Munculnya serikat buruh disertai dengan aksi-aksi masa buruh dipenghujung
abad diawal abad 21 tentu bukan tak beralasan. Yang paling sederhana
kemunculannya bertolak dari kepentingan langsung untuk perbaikan syarat-syarat
ekonomi dan social bagi kehidupan kaum buruh/pekerja. Bahkan lebih jauk di
masyarakat modern (kapitalis) kepentingan menyatukan kekuatan diri karena para
buruh akan berhadapan dengan kekuatan pasar dan modal yang lebih unggul. Disisi
lain kedudukan negara lemah. Maka sangat sulit dipungkiri bila terjadi neo
imperialisme dilakukan oleh pasar dan modal ke negara-negara berkembang.
Akibatnya buruh murah, daya tawar buruh rendah, regulasi yang semestinya
menjamin hak-hak buruh tak pernah terjadi. Yang ada adalah sederet aturan yang
membatasi para buruh untuk menuntut hak-haknya.
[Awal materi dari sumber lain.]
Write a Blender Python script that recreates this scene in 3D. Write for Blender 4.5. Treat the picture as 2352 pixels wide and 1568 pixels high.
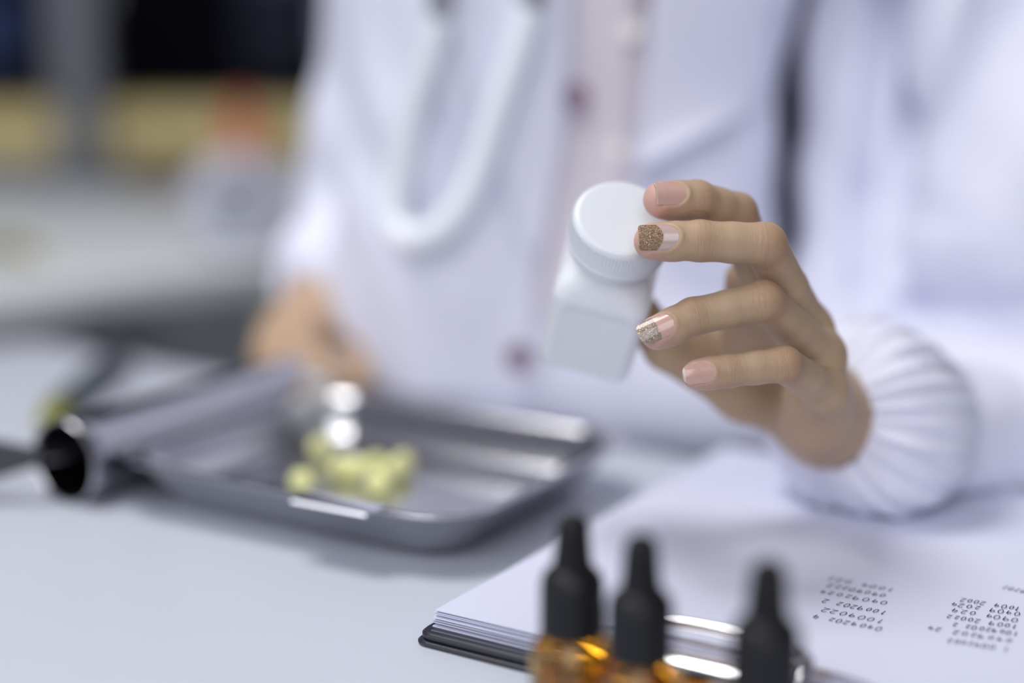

Disisi lain dengan membanjirnya kaum investor yang tak terkendali
dapat dicatat berbagai dampak negatif dari meningkatnya investasi ke wilayah
eksploitasi diantaranya: pertama, hilangnya peran negara dalam
pengaturan kekayaan . Kedua, melemahnya pera negara dalam memberi
perlindungan kepada rakyat dan atau para buruh yang mengalami dampak langsung
dari eksploitasi itu. Ketiga, meningkatnya kekuasaan pemerintah dalam
mempromosikan kepentingan dan melindungi perusahaan-perusaan transnasional. Keempat,
meningkatnya pelanggaran HAM kepada warga yang hidup di sekitar lokasi proyek
maupun sebagai para pekerja/buruh. Kelima,meningkatnya masalah
lingkungan, seperti kesehatan, berkurangnya sumber air bersih, degradasi tanah
akibat limbah industri, . Keenam, ketidak jelasan dan minimnya royalti
yang diterima para buruh, selain bertambahnya kemiskinan dan lahirnya
ketidakadilan. Ketujuh, menyempitnya lahan-lahan produktif berubah
menjadi kawasan industri.
Tentu dampak positif, membuka lapangan pekerjaan yang tidak bisa dilakukan
oleh pemerintah. Namun kelemahan pemerintah dalam ruang ekonomi ini,
berimplikasi lahir sikap politik yang mengambang. Tidak memiliki ketegasan yang
bisa memenuhi kebutuhan hak-hak para pekerja. Berbagai kebijakan tentu tidak
memberikan jaminan pada para pekerja sehingga akhirnya berbagai persoalan para
pekerja tak pernah tuntas. Padahal seyogyanya semakin maju dan demokratis suatu
negara, semakin tinggi perhatian negara tersebut tuntutan rakyat. Dan hanya
negara-negara terbelakang yang senantiasa mempertahankan kebijakan yang pro
kaum pasar dan modal. Mengapa negara perlu membuat kebijakan yang pro-poor,
tentu karena negara adalah institusi paling absah yang memiliki kewenangan
memenuhi hak rakyat.
Menuerut Dedi (1995) terpuruknya kondisi buruh ada berbagai sebab yang bisa
kita duga sebagai factor yang mempengaruhi terciptanya itu. Pertama,
sruktur pasar tenaga kerja kita memang diwarnai adanya ketidak seimbangan
antara permintaan dan penawaran. Kedua terjadinya perubahan strategi
industrialisasi dan kebijakan perburuhan. Ketiga, pengetahauan dan dan
kesadaran buruh tentang undang-undang dan peraturan ketenaagkerjaan masih
lemah. Akibatnya masih kuat kekuatan pengusaha untuk meraih keuntungan
sebanyak-banyaknya. Keempat,kekuatan internasional belum bisa
dimanfaatkan. Untuk itu, buruh hanya dijadikan modal dan bahan bahar industri
Maka agar malapetaka itu tak hidup, ada beberapa catatan penting. Pertama,
menetapkan paradigma yang akan dibangun dalam penyempurnaan UU itu harus
bertolah dari (mensyaratkan) penekanan pada penghormatan, pemenuhan dan
perlindungan Hak-hak buruh. Kedua, mendefinisikan ulang makna para buruh
(ketenagakerjaan), ketiga, upaya dorongan pragmatis mulai ditinggalkan
seperti dengan alasan pertumbuhan ekonomi, merangsang kaum investor, dan
istilah lain. Keempat, pelibatan semua serikat buruh melalui
keterwakilan, kelima di rancang konsultasi publik yang setiap para buruh
memahami falsafah yang mendasarinya. Dan bila kelima ini tak dijalankan,
tentu protes-protes kaum buruh akan terus hidup. Keenam, membangun
jaringan, koalisi dan kesadaran pentingnya industri kerakyatan.